__TO DO__: Read through the data and report every line in which the word "Write" occurs.
· · · ·
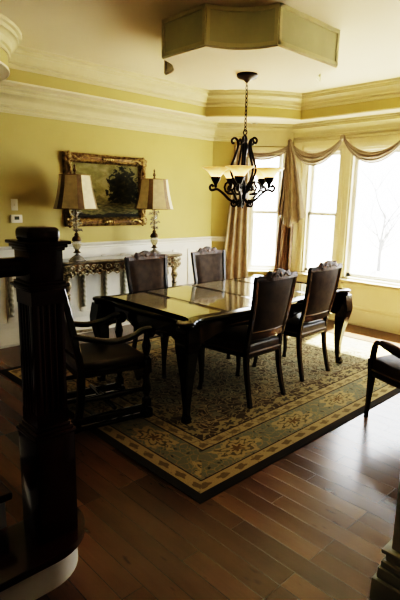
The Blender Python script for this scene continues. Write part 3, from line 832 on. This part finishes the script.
for sy in (-1, 1):
    for sz in (-1, 1):
        mb = MB(); cy, cz = sy * (PW / 2 - .055), sz * (PH / 2 - .055)
        mb.sphere((.05, cy, cz), (.025, .04, .04))
        for a in range(6):
            an = a * PI / 3 + .4; mb.sphere((.046, cy + .045 * math.cos(an), cz + .045 * math.sin(an)), (.018, .024, .024), 8, 6)
        for (dy, dz) in ((-sy, 0), (0, -sz)):
            mb.tube([(.05, cy + dy * t + dz * .018 * math.sin(t * 40), cz + dz * t + dy * .018 * math.sin(t * 40)) for t in (.05, .08, .11, .14, .17)], [.022, .02, .016, .012, .006], 7)
        mb.build('corner_carving', GOLD, fr)
for p in ((0, 1), (0, -1), (1, 0), (-1, 0)):
    mb = MB(); cy, cz = p[0] * (PW / 2 - .05), p[1] * (PH / 2 - .05)
    for t in (-2, -1, 0, 1, 2): mb.sphere((.048, cy + (t * .032 if p[1] else 0), cz + (t * .032 if p[0] else 0)), (.016, .026 - .004 * abs(t), .026 - .004 * abs(t)), 8, 6)
    mb.build('centre_carving', GOLD, fr)

# thermostat and switch
r = thing('thermostat', 'small white thermostat with grey display above the chair rail', 'thermostat', (WX, 2.195, 1.37))
MB().box((.012, 0, 0), (.024, .125, .085), bevel=.006).build('housing', PLASTIC, r)
MB().box((.0255, 0, .008), (.003, .05, .035)).build('display', SCREEN, r)
r = thing('light_switch', 'pale switch plate on the wall above the thermostat', 'light switch', (WX, 2.185, 1.515))
MB().box((.004, 0, 0), (.008, .072, .118), bevel=.003).build('plate', PLASTIC, r)
MB().box((.012, 0, .0), (.012, .012, .026), bevel=.002).build('toggle', PLASTIC, r)
r = thing('recessed_light', 'small round recessed light in the soffit above the chandelier chain', 'light', (-4.62, 5.38, SZ))
MB().lathe([(.035, -.001), (.05, -.001), (.05, -.008), (.038, -.010), (.035, -.001)], n=20).build('trim_ring', GREYW, r)
MB().lathe([(0, -.001), (.035, -.001), (.035, -.004), (0, -.004)], n=20).build('lens', SCREEN, r)

# ------------------------------------------------------------------ chandelier
HX, HY = -3.02, 3.40
va = math.atan2(-HY, -HX)           # direction toward the camera
r = thing('chandelier', 'black wrought-iron five-light chandelier with glowing amber glass shades', 'chandelier', (HX, HY, 0))
MB().lathe([(0, BZ), (.092, BZ), (.094, BZ - .014), (.082, BZ - .03), (.035, BZ - .042), (.02, BZ - .058), (.008, BZ - .068), (0, BZ - .068)], n=20).build('canopy', IRON, r)
mb = MB(); z = BZ - .055; k = 0
while z > 2.215:
    pts = []
    for j in range(10):
        a = 2 * PI * j / 10; u_, w_ = .010 * math.cos(a), .022 * math.sin(a)
        pts.append((u_, 0, z - .02 + w_) if k % 2 else (0, u_, z - .02 + w_))
    mb.tube(pts, .0035, 5, loop=True); z -= .034; k += 1
mb.build('chain', IRON, r)
MB().tube([(.02 * math.cos(a), .02 * math.sin(a) * 0, 2.195 + .022 * math.sin(a)) for a in [2 * PI * j / 12 for j in range(12)]], .005, 6, loop=True).build('loop_ring', IRON, r)
MB().lathe([(0, 2.175), (.014, 2.17), (.022, 2.15), (.03, 2.13), (.022, 2.11), (.03, 2.09), (.035, 2.06), (.026, 2.03), (.018, 1.98), (.014, 1.9), (.022, 1.87), (.016, 1.84), (.014, 1.78), (.03, 1.74), (.024, 1.70), (.036, 1.66), (.03, 1.62), (.016, 1.595), (.022, 1.575), (.010, 1.555), (0, 1.53)], n=14).build('column', IRON, r)
def spiral(c, r0, a0, turns, n=16, shrink=.85):
    return [(c[0] + r0 * (1 - shrink * j / n) * math.cos(a0 + turns * 2 * PI * j / n), c[1] + r0 * (1 - shrink * j / n) * math.sin(a0 + turns * 2 * PI * j / n)) for j in range(n + 1)]
for k in range(5):
    a = va - math.radians(8) + k * 2 * PI / 5
    ca, sa = math.cos(a), math.sin(a)
    P = lambda rr, z: (rr * ca, rr * sa, z)
    # upper S bar
    pts = smoothpath([(.03, 1.72, 0), (.085, 1.78, 0), (.118, 1.88, 0), (.086, 1.98, 0), (.060, 2.07, 0), (.066, 2.125, 0), (.092, 2.145, 0), (.116, 2.125, 0), (.108, 2.10, 0), (.092, 2.106, 0)], 4)
    MB().tube([P(p.x, p.y) for p in pts], [.0105] * (len(pts) - 6) + [.010, .010, .010, .009, .009, .008], 8).build('upper_scroll', IRON, r)
    # arm
    pts = smoothpath([(.018, 1.615, 0), (.06, 1.59, 0), (.12, 1.61, 0), (.18, 1.665, 0), (.235, 1.70, 0), (.285, 1.69, 0), (.302, 1.715, 0), (.285, 1.737, 0), (.268, 1.722, 0)], 4)
    am = MB().tube([P(p.x, p.y) for p in pts], .0115, 8).build('arm', IRON, r)
    sp_ = spiral((.115, 1.725), .066, -PI * .6, 1.5)
    MB().tube([P(*p) for p in sp_], [.011 - .004 * j / 16 for j in range(17)], 6).build('inner_scroll', IRON, am)
    sp_ = spiral((.075, 1.575), .034, PI * .5, -1.3)
    MB().tube([P(*p) for p in sp_], [.011 - .004 * j / 16 for j in range(17)], 6).build('lower_scroll', IRON, am)
    cp = MB().lathe([(0, 1.71), (.012, 1.715), (.014, 1.74), (.022, 1.755), (.036, 1.775), (.046, 1.80), (.044, 1.808), (0, 1.808)], (.25 * ca, .25 * sa, 0), 14).build('cup', IRON, am)
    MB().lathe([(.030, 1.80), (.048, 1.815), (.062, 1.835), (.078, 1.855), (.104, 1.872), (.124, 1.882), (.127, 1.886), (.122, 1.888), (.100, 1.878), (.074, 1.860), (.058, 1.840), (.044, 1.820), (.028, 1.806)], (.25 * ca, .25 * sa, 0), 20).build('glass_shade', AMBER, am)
    MB().lathe([(0, 1.808), (.014, 1.812), (.02, 1.83), (.016, 1.85), (0, 1.862)], (.25 * ca, .25 * sa, 0), 10).build('bulb', BULB, am)
mb = MB()
for k in range(10):
    a = k * 2 * PI / 10; mb.tube([(.02 * math.cos(a), .02 * math.sin(a), 1.66), (.05 * math.cos(a), .05 * math.sin(a), 1.70), (.06 * math.cos(a), .06 * math.sin(a), 1.735), (.05 * math.cos(a), .05 * math.sin(a), 1.75)], [.008, .013, .009, .003], 6)
mb.build('leaf_cluster', IRON, r)

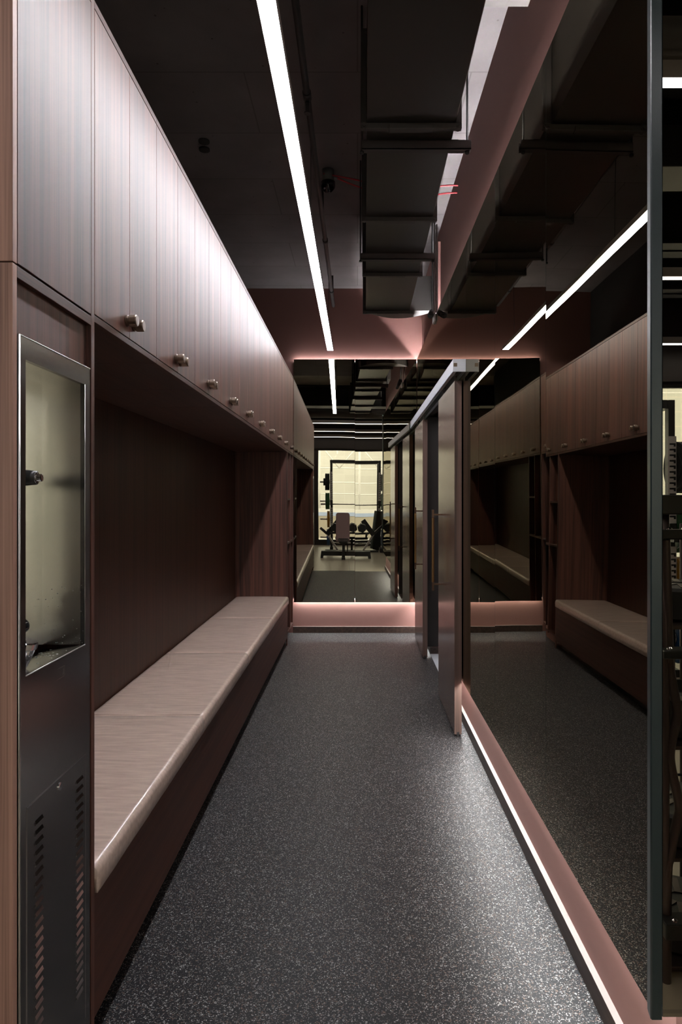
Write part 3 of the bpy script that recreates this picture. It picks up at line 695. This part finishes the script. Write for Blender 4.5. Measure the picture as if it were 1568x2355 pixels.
b = B(); cyl(b, (-0.262, 3.57, 3.535), (-0.262, 3.57, 3.47), 0.010); cyl(b, (-0.262, 3.57, 3.47), (-0.262, 3.57, 3.465), 0.018); obj('sprinkler_head', b, 'pipe', t)
t = thing('security_camera', (-0.205, 4.75, ZC), 'small dark dome camera under the ceiling beside the lamp', 'camera')
b = B(); cyl(b, (-0.205, 4.75, 3.655), (-0.205, 4.75, ZC), 0.042); cyl(b, (-0.165, 4.75, 3.685), (-0.14, 4.75, 3.685), 0.008); obj('mount', b, 'grey_plastic', t)
b = B(); lathe(b, (-0.205, 4.75, 3.655), (0, 0, -1), [(0, 0.05), (0.03, 0.050), (0.045, 0.044), (0.065, 0.026), (0.072, 0.0)]); d = obj('dome', b, 'glass_dark', t, 0, 1, True)
b = B(); cyl(b, (-0.222, 4.72, 3.60), (-0.230, 4.705, 3.592), 0.006); obj('lens', b, 'chrome', d)
def cable(label, pts):
    b = B(); tube(b, smooth_path(pts), 0.006, 8); tag(obj('red_cable', b, 'red'), label, 'cable')
cable('upper red cable passing from the dome camera over the duct into the right wall', [(-0.235, 4.72, 3.70), (0.0, 4.74, 3.665), (0.3, 4.76, 3.60), (0.6, 4.76, 3.635), (0.705, 4.757, 3.635)])
cable('lower red cable plugged into the dome camera and the right wall', [(-0.142, 4.75, 3.684), (0.0, 4.77, 3.635), (0.3, 4.80, 3.56), (0.6, 4.80, 3.598), (0.705, 4.80, 3.605)])
for i, (x, y, lab) in enumerate(((-0.98, 4.36, 'round ceiling plug nearer the camera, left of the lamp'), (-1.0, 4.46, 'round ceiling plug farther from the camera, left of the lamp'))):
    b = B(); cyl(b, (x, y, ZC - 0.012), (x, y, ZC), 0.035); tag(obj('ceiling_plug', b, 'dark_paint'), lab, 'plug')
# small clamp light on the mirror top with its leads
t = thing('clamp_light', (0.64, 5.6, ZM1), 'small clamp light on the top edge of the right mirror', 'lamp')
b = B(); bx(b, 0.625, 0.66, 5.57, 5.70, ZM1 + 0.0005, ZM1 + 0.012); bx(b, 0.625, 0.638, 5.57, 5.70, ZM1 - 0.05, ZM1 + 0.012); obj('clamp', b, 'steel_white', t, 0.001)
b = B(); cyl(b, (0.585, 5.48, 2.925), (0.615, 5.66, 3.0), 0.024); cyl(b, (0.565, 5.46, 2.93), (0.60, 5.47, 2.93), 0.006); obj('lamp_head', b, 'black', t)
for k, (x, y) in enumerate(((0.615, 5.6), (0.635, 5.62), (0.66, 5.68))):
    b = B(); tube(b, smooth_path([(x, y, ZM1 + 0.01), (x + 0.002, y + 0.02, 3.2), (x, y + 0.01, ZC)]), 0.0065, 8); obj('lead', b, 'black' if k == 0 else 'brown_dark', t)
b = B(); bx(b, XW - 0.022, XW - 0.0005, 5.75, 7.0, 3.0, 3.62)
struct('trim_3', b, 'pink', 'pink boxed pipe riser on the far end of the right wall', 'casing')
# beams
b = B(); bx(b, 0.49, XW - 0.001, 2.2, 2.8, 3.47, ZC); struct('trim_4', b, 'concrete_plain', 'pale concrete downstand beam at the top right', 'beam')

# ------------------------------------------------------------------ sliding doors and track
TY0 = 4.035
t = thing('door_track', (0.60, 5.6, 2.2), 'white aluminium sliding door track fixed along the right mirror', 'door track')
b = B(); x0, x1 = 0.564, XM - 0.0005; z0, z1 = 2.203, 2.278
bx(b, x0, x0 + 0.004, TY0, YM - 0.05, z0, z1); bx(b, x1 - 0.004, x1, TY0, YM - 0.05, z0, z1); bx(b, x0, x1, TY0, YM - 0.05, z1 - 0.004, z1)
bx(b, x0, x0 + 0.02, TY0, YM - 0.05, z0, z0 + 0.004); bx(b, x1 - 0.022, x1, TY0, YM - 0.05, z0, z0 + 0.004)
obj('rail', b, 'alu', t, 0.0006)
b = B(); bx(b, x0, x1, TY0 - 0.003, TY0, z0, z1); ec = obj('end_cap', b, 'alu', t, 0.0006)
b = B(); bx(b, x0 + 0.003, x0 + 0.024, TY0 - 0.0045, TY0 - 0.003, 2.233, 2.254); obj('square_plug', b, 'bronze', ec)
def sliding_door(name, ya, yb, yh, label):
    t = tag(obj(name, bx(B(), 0.5915, 0.635, ya, yb, 0.016, 2.172), ['wood_door']), label, 'sliding door', kind='structure')
    m = t.modifiers.new('bevel', 'BEVEL'); m.width = 0.001; m.segments = 2
    b = B(); bx(b, 0.5915, 0.635, ya - 0.0012, ya - 0.0002, 0.016, 2.172); obj('edge_band', b, 'door_edge', t)
    b = B(); bx(b, 0.606, 0.620, ya + 0.001, yb - 0.001, 0.0, 0.022); bx(b, 0.606, 0.620, ya - 0.0016, ya + 0.001, 0.016, 0.030); obj('floor_guide', b, 'black', t)
    for y in (ya + 0.12, yb - 0.12):
        b = B(); bx(b, 0.600, 0.626, y - 0.05, y + 0.05, 2.1715, 2.178); cyl(b, (0.613, y, 2.175), (0.613, y, 2.225), 0.006)
        for s in (-0.03, 0.03): cyl(b, (0.598, y + s, 2.232), (0.628, y + s, 2.232), 0.012)
        obj('hanger_roller', b, 'steel_white', t)
    h = thing('handle', (0, 0, 0), None, None); h.parent = t
    bpy.data.objects.remove(h)
    xh = 0.5365
    b = B()
    for z in (0.846, 1.34): bar(b, (xh, yh, z), (0.5915, yh, z), 0.012, 0.012)
    bx(b, xh - 0.0075, xh + 0.0075, yh - 0.0075, yh + 0.0075, 1.318, 1.374); bx(b, xh - 0.0075, xh + 0.0075, yh - 0.0075, yh + 0.0075, 0.80, 0.86)
    hd = obj('handle', b, 'bronze_dark', t, 0.0008)
    b = B(); cyl(b, (xh, yh, 0.86), (xh, yh, 1.318), 0.0095, seg=8)
    for f in b.faces: f.smooth = False
    obj('grip', b, 'brass', hd)
    return t
sliding_door('door_1', 4.164, 4.993, 4.86, 'nearer walnut sliding door with a tall brass pull, in front of the right mirror')
sliding_door('door_2', 6.20, 7.03, 6.34, 'farther walnut sliding door with a tall brass pull, close to the end mirror')
t = thing('ceiling_light', (1.4, 5.9, 2.6), 'square ceiling light in the room behind the sliding doors', 'lamp')
b = B(); bx(b, 1.1, 1.7, 5.4, 6.2, 2.585, 2.6); obj('frame', b, 'steel_white', t)
b = B(); bx(b, 1.12, 1.68, 5.42, 6.18, 2.581, 2.585); obj('panel', b, 'annex_lamp', t)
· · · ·
__ANSWER FOR THE TASK__:
The Blender Python script for this scene continues. Write part 3, from line 832 on. This part finishes the script.
Write part 3 of the bpy script that recreates this picture. It picks up at line 695. This part finishes the script. Write for Blender 4.5. Measure the picture as if it were 1568x2355 pixels.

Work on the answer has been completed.